В подготовке переворота участвовали двое директоров из пяти – Сийес и Роже-Дюко, равно как и назначенный накануне главой Совета пятисот брат Наполеона, Люсьен Бонапарт. И, конечно, сам Наполеон. Еще два директора – Гойе и Мулен – были, по сути, пешками, и на них можно было не обращать внимания. Оставался пятый директор – Баррас.
Он считал Наполеона проходной фигурой, ведь «генерал Бонапарт, – писал классик исторической науки, Альберт Манфред, – в глазах Барраса оставался хотя и несколько самонадеянным и даже дерзким порой, но все же вполне управляемым, своим человеком: он, Баррас, вывел генерала в вандемьере на дорогу; он всегда был его старшим наставником; и теперь, естественно, ему, Полю Баррасу, должно было быть приуготовлено подобающее его положению место в новой правительственной комбинации.

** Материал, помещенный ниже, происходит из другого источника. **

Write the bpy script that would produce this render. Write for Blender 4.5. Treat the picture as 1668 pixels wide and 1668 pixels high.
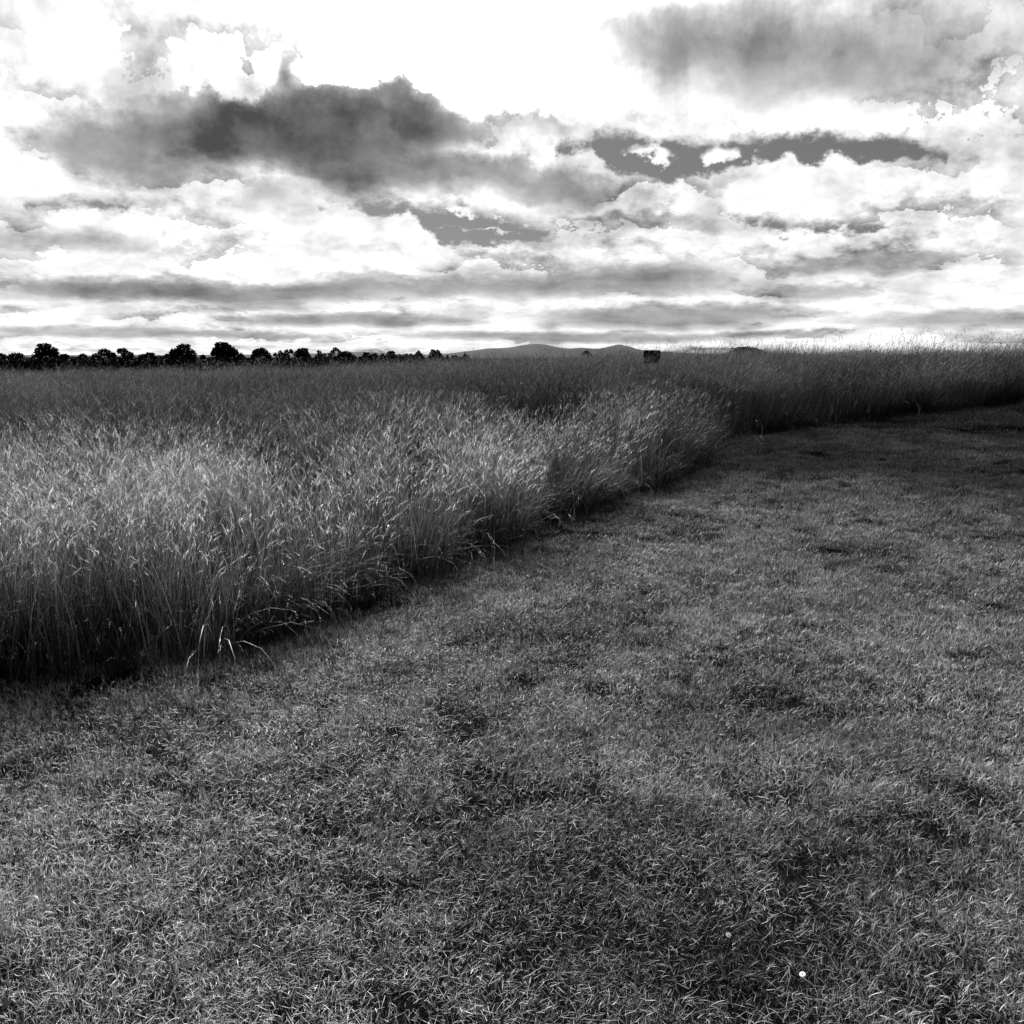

Так было всегда в прошлом: когда военные чистили конюшни, так было 13 вандемьера
[1], так было 18 фрюктидора
[2], так должно быть и 18 брюмера». Но хотя Баррасу был нужен Наполеон, это не означает, что Наполеону нужен был Баррас. Во-первых, «маленький капрал» уже почувствовал свою силу, а во-вторых, за годы вхождения во власть Поль Баррас дискредитировал себя окончательно и бесповоротно.
«Беззастенчивое воровство, неприкрытое взяточничество, темные аферы с поставщиками и спекулянтами, неистовые и непрерывные кутежи на глазах люто голодавших плебейских масс – все это сделало имя Барраса как бы символом гнилости, порочности, разложения режима Директории» (Е. Тарле).
События достигли кульминации утром 18 брюмера. С шести утра возле дома Бонапарта начали выстраиваться колонны войск. Собранный к 7 утра Совет старейшин принял предложенный Сийесом декрет о переносе заседаний в Сен-Клу. Наполеон в сопровождении генералов прибыл во дворец Тюильри, где заседали старейшины, и произнес речь, заявив: «Мы хотим Республику, основанную на свободе, на равенстве, на священных принципах народного представительства… Мы ее будем иметь, я в этом клянусь». Но речь показалась аудитории какой-то невнятной и скомканной.
В это самое время Поль Баррас расхаживал по своим покоям в Люксембургском дворце и ждал, когда же его призовут вершить судьбу Франции. Его не звали. Всемогущий (так ему пока еще казалось) директор наконец не выдержал и послал в Тюильри своего секретаря Ботто. Тот прибежал на место как раз в момент, когда Наполеон покинул заседание Совета и вышел на улицу, где его встречала ликующая толпа…
Вот тут и случилась знаменательная сцена: появление незапланированного персонажа позволило Наполеону сымпровизировать, и импровизация удалась!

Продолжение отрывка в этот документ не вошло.